Ever have one of those days? You know the ones... when nothing seems to go right... when the entire world seems to be against you, and all you want to do is pull yourself into your shell and hide?
I've had a year like that.
It would be easy for me to pull into the Victim shell, to build myself a fortress of self-righteous anger from which I can point my finger and blame my husband for everything that's gone wrong. I could stomp and toss my head and cry... And sometimes I do. Some days it seems as if I'll never stop crying. Self pity is an intoxicating drug, insinuating its way into my system, dulling my senses, easing the pain, and stealing my energy, strength and motivation.
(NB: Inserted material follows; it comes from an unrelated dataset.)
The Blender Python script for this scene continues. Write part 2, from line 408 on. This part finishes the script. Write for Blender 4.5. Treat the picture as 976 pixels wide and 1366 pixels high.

And so we come to the second rule of a healthy marriage: Your sense of self-worth can not come from your partner. For too long, I looked to Ken for approval. If he came home in a bad mood, I assumed I had done something wrong. If he were unhappy, I was unhappy. If something was bothering him, I jumped to the conclusion that it was somehow connected to me, that I had done something to upset the balance of his universe.
I made it my duty to keep him happy, and when I wasn't able to keep him happy, resentment began to grow. I was working so hard for his sake, why wasn't he appreciative? Why wasn't he praising my efforts, why wasn't he loving me the way I thought I should be loved?
I was putting pressure on him, on our children, on myself, to preform the dance of a happy family the way I thought it should be choreographed, and when one of us was out of step I became angry, sullen and resentful. For Ken's part, he began to withdraw, spending more and more time away from us, pouring more and more of himself into his volunteer work, his hobbies and his job. Communication between us became more and more terse and tense. Intimacy became stilted, and I began to feel suffocated.
I can't imagine what Ken was feeling during that time. Anger? Resentment? The same stifling pressure that was stealing the very breath from my life? All of the above, I'm sure.
We were on a one-way trip to disaster, and hibernation was looking better and better every day. Thankfully, God had other plans.